• **Aim of the task**
Please copy all the lines that follow, word for word.
---------- Material
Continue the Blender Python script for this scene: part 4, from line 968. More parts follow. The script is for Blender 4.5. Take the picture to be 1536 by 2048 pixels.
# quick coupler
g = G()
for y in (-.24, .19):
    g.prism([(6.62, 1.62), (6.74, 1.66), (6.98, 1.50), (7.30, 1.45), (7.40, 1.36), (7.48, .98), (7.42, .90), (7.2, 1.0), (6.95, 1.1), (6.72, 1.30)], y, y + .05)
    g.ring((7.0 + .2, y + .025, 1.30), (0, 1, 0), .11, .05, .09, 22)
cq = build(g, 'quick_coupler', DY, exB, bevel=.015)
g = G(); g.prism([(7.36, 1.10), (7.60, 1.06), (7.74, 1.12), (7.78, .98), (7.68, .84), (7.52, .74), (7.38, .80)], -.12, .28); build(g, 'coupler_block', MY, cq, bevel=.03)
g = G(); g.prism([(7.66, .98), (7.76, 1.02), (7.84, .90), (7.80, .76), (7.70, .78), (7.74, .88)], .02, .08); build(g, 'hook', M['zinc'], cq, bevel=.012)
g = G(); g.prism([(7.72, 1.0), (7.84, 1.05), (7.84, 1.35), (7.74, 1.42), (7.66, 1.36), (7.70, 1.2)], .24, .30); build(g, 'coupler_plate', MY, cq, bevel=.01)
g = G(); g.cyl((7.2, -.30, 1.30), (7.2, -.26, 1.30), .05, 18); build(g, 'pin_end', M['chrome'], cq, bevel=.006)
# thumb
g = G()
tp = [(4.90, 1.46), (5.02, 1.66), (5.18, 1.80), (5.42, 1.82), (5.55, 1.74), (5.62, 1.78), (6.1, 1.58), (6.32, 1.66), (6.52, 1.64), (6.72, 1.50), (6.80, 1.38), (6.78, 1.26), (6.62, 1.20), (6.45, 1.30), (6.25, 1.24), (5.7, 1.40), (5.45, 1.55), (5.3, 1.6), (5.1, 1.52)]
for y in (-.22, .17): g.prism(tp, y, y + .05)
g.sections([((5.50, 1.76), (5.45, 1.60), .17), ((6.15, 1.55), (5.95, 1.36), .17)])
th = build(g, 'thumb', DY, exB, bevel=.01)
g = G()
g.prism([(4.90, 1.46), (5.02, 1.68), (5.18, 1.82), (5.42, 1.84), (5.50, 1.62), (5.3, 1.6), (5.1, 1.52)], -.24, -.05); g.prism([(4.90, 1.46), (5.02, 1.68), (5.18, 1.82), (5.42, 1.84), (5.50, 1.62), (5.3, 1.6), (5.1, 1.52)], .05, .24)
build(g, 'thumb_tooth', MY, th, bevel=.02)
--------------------
• **Finished task**
Continue the Blender Python script for this scene: part 4, from line 968. More parts follow. The script is for Blender 4.5. Take the picture to be 1536 by 2048 pixels.
# quick coupler
g = G()
for y in (-.24, .19):
    g.prism([(6.62, 1.62), (6.74, 1.66), (6.98, 1.50), (7.30, 1.45), (7.40, 1.36), (7.48, .98), (7.42, .90), (7.2, 1.0), (6.95, 1.1), (6.72, 1.30)], y, y + .05)
    g.ring((7.0 + .2, y + .025, 1.30), (0, 1, 0), .11, .05, .09, 22)
cq = build(g, 'quick_coupler', DY, exB, bevel=.015)
g = G(); g.prism([(7.36, 1.10), (7.60, 1.06), (7.74, 1.12), (7.78, .98), (7.68, .84), (7.52, .74), (7.38, .80)], -.12, .28); build(g, 'coupler_block', MY, cq, bevel=.03)
g = G(); g.prism([(7.66, .98), (7.76, 1.02), (7.84, .90), (7.80, .76), (7.70, .78), (7.74, .88)], .02, .08); build(g, 'hook', M['zinc'], cq, bevel=.012)
g = G(); g.prism([(7.72, 1.0), (7.84, 1.05), (7.84, 1.35), (7.74, 1.42), (7.66, 1.36), (7.70, 1.2)], .24, .30); build(g, 'coupler_plate', MY, cq, bevel=.01)
g = G(); g.cyl((7.2, -.30, 1.30), (7.2, -.26, 1.30), .05, 18); build(g, 'pin_end', M['chrome'], cq, bevel=.006)
# thumb
g = G()
tp = [(4.90, 1.46), (5.02, 1.66), (5.18, 1.80), (5.42, 1.82), (5.55, 1.74), (5.62, 1.78), (6.1, 1.58), (6.32, 1.66), (6.52, 1.64), (6.72, 1.50), (6.80, 1.38), (6.78, 1.26), (6.62, 1.20), (6.45, 1.30), (6.25, 1.24), (5.7, 1.40), (5.45, 1.55), (5.3, 1.6), (5.1, 1.52)]
for y in (-.22, .17): g.prism(tp, y, y + .05)
g.sections([((5.50, 1.76), (5.45, 1.60), .17), ((6.15, 1.55), (5.95, 1.36), .17)])
th = build(g, 'thumb', DY, exB, bevel=.01)
g = G()
g.prism([(4.90, 1.46), (5.02, 1.68), (5.18, 1.82), (5.42, 1.84), (5.50, 1.62), (5.3, 1.6), (5.1, 1.52)], -.24, -.05); g.prism([(4.90, 1.46), (5.02, 1.68), (5.18, 1.82), (5.42, 1.84), (5.50, 1.62), (5.3, 1.6), (5.1, 1.52)], .05, .24)
build(g, 'thumb_tooth', MY, th, bevel=.02)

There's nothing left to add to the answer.